Eunice, figura notável da cultura nacional, disse ao falar de Abril: ”em 74 vi Portugal renascer às mãos de quem lhe queria bem, às mãos de capitães que ousaram trazer ao povo a liberdade na forma da flor do cravo, pela memória desse país de medo e solidão, não pode haver nada que nos possa fazer voltar ao redil. Com ou sem batom vermelho, direi ao fascismo disfarçado, até que não possa dizer mais, Não, Não passarão".
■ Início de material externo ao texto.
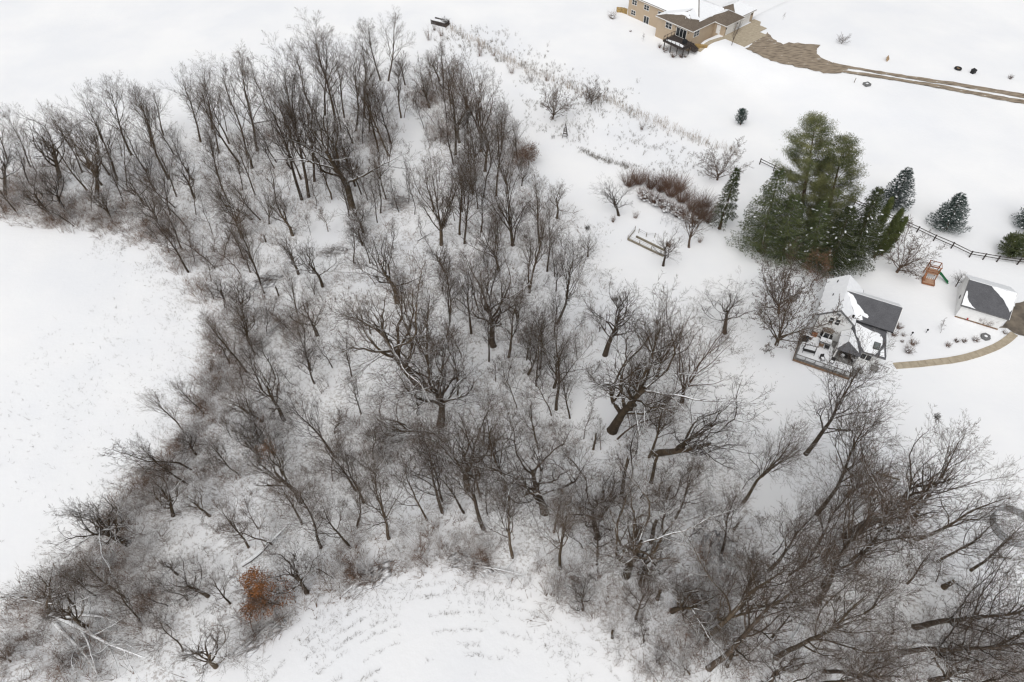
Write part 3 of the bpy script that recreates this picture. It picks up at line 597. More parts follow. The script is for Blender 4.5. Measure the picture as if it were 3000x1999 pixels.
def make_ground():
    core_x = np.arange(-150, 171, 1.0)
    core_y = np.arange(0, 222, 1.0)
    far = np.array([8, 25, 60, 140, 320, 800, 2500.])
    gx = np.concatenate([-150 - far[::-1], core_x, 170 + far])
    gy = np.concatenate([0 - far[::-1], core_y, 221 + far])
    X, Y = np.meshgrid(gx, gy)
    Z = terrain(X, Y) + .10 * (vnoise(X, Y, 9, 3) - .5) + .35 * (vnoise(X, Y, 31, 6) - .5) * smooth01((Y - 60) / 40.) * (terrain(X, Y) < .02) + .05 * (vnoise(X, Y, 2.6, 4) - .5)
    w = wood_density(X, Y)
    Z += w * .16 * (vnoise(X, Y, 1.7, 5) - .5)
    V = np.stack([X, Y, Z], -1).reshape(-1, 3)
    ny, nx = X.shape
    idx = np.arange(ny * nx).reshape(ny, nx)
    Fq = np.stack([idx[:-1, :-1], idx[:-1, 1:], idx[1:, 1:], idx[1:, :-1]], -1).reshape(-1, 4)
    me = np_mesh('ground', V, Fq, mat_ground(), k=4)
    me.polygons.foreach_set('use_smooth', np.ones(len(Fq), bool))
    # litter: leaf and twig cover on the snow; field: sparse stubble flecks on the open fields
    fld = np.maximum(smooth01(1 - np.hypot((X + 52) / 26., (Y - 62) / 26.)) * 1.2, smooth01(1.2 - np.hypot((X - 0) / 16., (Y - 22) / 13.)) * .6)
    mead = smooth01(1.3 - np.hypot((X - 27) / 17., (Y - 122) / 14.)) * .45
    for nm, A in (('litter', np.clip(w + .25 * np.minimum(1, brush_density(X, Y)), 0, 1)), ('field', np.clip(fld * (1 - w) + mead, 0, 1))):
        at = me.attributes.new(nm, 'FLOAT', 'POINT')
        at.data.foreach_set('value', A.astype(np.float32).ravel())
    o = link(bpy.data.objects.new('ground', me))
    tag(o, 'snow covered ground of fields, yard and woodland floor', None, kind='structure')
    return o

def mat_ground():
    m, nt, N, L, B = new_mat('snow_ground')
    B.inputs['Roughness'].default_value = .75
    B.inputs['Specular IOR Level'].default_value = .02
    tc = N.new('ShaderNodeTexCoord')
    P = tc.outputs['Object']
    def noise(scale, detail=4, rough=.55, vec=P):
        n = N.new('ShaderNodeTexNoise')
        n.inputs['Scale'].default_value = scale
        n.inputs['Detail'].default_value = detail
        n.inputs['Roughness'].default_value = rough
        L.new(vec, n.inputs['Vector'])
        return n.outputs['Fac']
    def attr(nm):
        a = N.new('ShaderNodeAttribute')
        a.attribute_name = nm
        return a.outputs['Fac']
    def mth(op, a, b):
        n = N.new('ShaderNodeMath')
        n.operation = op
        for i, v in enumerate((a, b)):
            if isinstance(v, (int, float)):
                n.inputs[i].default_value = v
            else:
                L.new(v, n.inputs[i])
        return n.outputs[0]
    def mapr(v, a, b, c=0., d=1.):
        n = N.new('ShaderNodeMapRange')
        for k, q in (('From Min', a), ('From Max', b), ('To Min', c), ('To Max', d)):
            if isinstance(q, (int, float)):
                n.inputs[k].default_value = q
            else:
                L.new(q, n.inputs[k])
        L.new(v, n.inputs['Value'])
        return n.outputs[0]
    def mix(f, a, b):
        n = N.new('ShaderNodeMix')
        n.data_type = 'RGBA'
        if isinstance(f, float):
            n.inputs['Factor'].default_value = f
        else:
            L.new(f, n.inputs['Factor'])
        for k, q in (('A', a), ('B', b)):
            if isinstance(q, tuple):
                n.inputs[k].default_value = q
            else:
                L.new(q, n.inputs[k])
        return n.outputs['Result']
    base = mix(mapr(noise(.05, 5), .35, .65), (.815, .825, .845, 1), (.885, .885, .885, 1))
    # litter in the wood: fine brown flecks and small twigs through the snow, in drifts
    lit = attr('litter')
    patch = mapr(noise(.22, 4), .3, .7)
    thr = mapr(mth('MULTIPLY', lit, mapr(patch, 0, 1, .55, 1.15)), 0., 1., .80, .49)
    fleck = mapr(noise(2.3, 6, .78), thr, mth('ADD', thr, .07))
    colr = mix(mapr(noise(.4, 3), .35, .65), (.20, .155, .125, 1), (.30, .25, .21, 1))
    c1 = mix(mth('MULTIPLY', fleck, mapr(lit, .02, .25, 0., .55)), base, colr)
    # stubble flecks on the open fields
    thr2 = mapr(mth('MULTIPLY', attr('field'), mapr(noise(.12, 3), .35, .65)), 0., 1., .90, .60)
    fl2 = mapr(noise(2.6, 4, .7), thr2, mth('ADD', thr2, .04))
    c2 = mix(mth('MULTIPLY', fl2, .6), c1, (.27, .23, .19, 1))
    L.new(c2, B.inputs['Base Color'])
    bp = N.new('ShaderNodeBump')
    bp.inputs['Strength'].default_value = .35
    bp.inputs['Distance'].default_value = .12
    L.new(mth('ADD', noise(1.1, 5, .6), mth('MULTIPLY', fleck, .3)), bp.inputs['Height'])
    L.new(bp.outputs[0], B.inputs['Normal'])
    return m

make_ground()

def ragged(poly, step, amp, rng):
    out = []
    n = len(poly)
    for i in range(n):
        a, b = Vector(poly[i]), Vector(poly[(i + 1) % n])
        d = b - a
        k = max(1, int(d.length / step))
        nr = Vector((-d.y, d.x)).normalized() if d.length > 0 else Vector((0, 0))
        for j in range(k):
            out.append(tuple(a + d * (j / k) + nr * rng.uniform(-amp, amp)))
    return out

def sheet(name, poly, m, dz, parent=None, grid=.9):
    """thin ground sheet laid dz above the terrain, gridded so it follows the slope"""
    xs = [p[0] for p in poly]
    ys = [p[1] for p in poly]
    import bmesh
    bm = bmesh.new()
    f = bm.faces.new([bm.verts.new((x, y, 0)) for x, y in poly])
    for ax, lo, hi in ((0, min(xs), max(xs)), (1, min(ys), max(ys))):
        k = lo + grid
        while k < hi:
            co = (k, 0, 0) if ax == 0 else (0, k, 0)
            no = (1, 0, 0) if ax == 0 else (0, 1, 0)
            bmesh.ops.bisect_plane(bm, geom=bm.verts[:] + bm.edges[:] + bm.faces[:], plane_co=co, plane_no=no)
            k += grid
    bmesh.ops.triangulate(bm, faces=bm.faces[:])
    for v in bm.verts:
        v.co.z = float(terrain(v.co.x, v.co.y)) + dz
    bm.normal_update()
    for q in bm.faces:
        if q.normal.z < 0:
            q.normal_flip()
    me = bpy.data.meshes.new(name)
    bm.to_mesh(me)
    bm.free()
    me.materials.append(m)
    return link(bpy.data.objects.new(name, me), parent)

# ------------------------------------------------------------------ roads and paths
rng = random.Random(7)
def mud_mat():
    m, nt, N, L, B = new_mat('muddy_gravel')
    B.inputs['Roughness'].default_value = .9
    tc = N.new('ShaderNodeTexCoord')
    mp = N.new('ShaderNodeMapping')
    mp.inputs['Rotation'].default_value = (0, 0, R(24))
    mp.inputs['Scale'].default_value = (.35, 1.3, 1)
    L.new(tc.outputs['Object'], mp.inputs[0])
    nz = N.new('ShaderNodeTexNoise')
    nz.inputs['Scale'].default_value = 1.6
    nz.inputs['Detail'].default_value = 5
    L.new(mp.outputs[0], nz.inputs['Vector'])
    rp = ramp(N, [(.30, (.11, .085, .06, 1)), (.46, (.24, .19, .14, 1)), (.60, (.32, .26, .19, 1)), (.675, (.30, .245, .185, 1)), (.70, (.80, .80, .80, 1))])
    L.new(nz.outputs['Fac'], rp.inputs[0])
    L.new(rp.outputs[0], B.inputs['Base Color'])
    return m
M['mud'] = mud_mat()

tag(sheet('driveway', ragged(LOT, .8, .35, rng), M['mud'], .11), 'muddy brown gravel driveway lot with thin snow streaks', None, kind='structure')
def strip(cl, w):
    L_, R_ = [], []
    for i, p in enumerate(cl):
        a, b = Vector(cl[max(0, i - 1)]), Vector(cl[min(len(cl) - 1, i + 1)])
        d = (b - a).normalized()
        n = Vector((-d.y, d.x))
        ww = w(i / (len(cl) - 1)) if callable(w) else w
        L_.append(tuple(Vector(p) + n * ww / 2))
        R_.append(tuple(Vector(p) - n * ww / 2))
    return L_ + R_[::-1]
tag(sheet('wheel_track', ragged(strip(RUT_A, lambda t: .9 + 1.5 * t), 1., .16, rng), M['mud'], .115), 'far wheel track of the muddy lane', None, kind='structure')
tag(sheet('wheel_track', ragged(strip(RUT_B, lambda t: .9 + 1.1 * t), 1., .16, rng), M['mud'], .12), 'near wheel track of the muddy lane', None, kind='structure')
tag(sheet('garage_driveway', ragged(GARAGE_DRIVE, .7, .2, rng), mat('wet_asphalt', (.21, .175, .135), (.10, .085, .07), scale=.8, rough=.7), .11), 'wet brown garage driveway at the right edge', None, kind='structure')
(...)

Fez cinema, televisão e teatro, o seu "grande amor". Para Eunice Muñoz, a sua maior queixa prendia-se com a ditadura do Estado Novo e as peças que gostava de ter feito e que lhe "foram roubadas" pela censura.
“Eu e toda a minha geração apanhámos efectivamente esse corte medonho, como quem tira um bocado duma perna", disse Eunice Muñoz à agência Lusa, referindo-se à ditadura, que marcou 33 anos do seu percurso profissional.
"Esse repertório proibido fez muita falta", acrescentou, exemplificando com “Mãe Coragem”, de Bertolt Brecht, que só interpretou em 1986, no Teatro Aberto, dirigida por João Lourenço, mas também com a "Cantora Careca" de Ionesco, que nunca representou.
"E hoje olho para estes jovens com uma grande satisfação, porque, desde a Revolução, não sabem o que isso é, e ainda bem”, assegurou.
Nascida a 30 de Julho de 1928, na Amareleja, Moura, distrito de Beja, numa rua que tem o seu nome, Eunice Muñoz (Eunice do Carmo Munhoz) descende de uma família de três gerações de actores, dos espanhóis Muñoz, no teatro, e dos sicilianos Cardinalli, no circo.
Veio para Lisboa, em 1934, e estreou-se, em 1941, com 13 anos, no Teatro Nacional D. Maria II em “Vendaval”, de Virgínia Vitorino, na então companhia Rey Colaço-Robles Monteiro.
A sua derradeira representação, em Abril de 2020, depois de 120 peças, três dezenas de companhias, inúmeros encenadores, foi de novo no Teatro Nacional, com “A margem do tempo”, do alemão Franz Xaver Kroetz, que interpretou com a neta Lídia Muñoz, em diferentes locais do país, numa digressão que culminou no mesmo palco, onde exactamente 80 anos antes fizera a sua estreia.
Aos 14 anos, entrou no Conservatório de Lisboa, onde tirou o curso de Teatro. Terminaria aos 17 anos com uma média final de 18 valores.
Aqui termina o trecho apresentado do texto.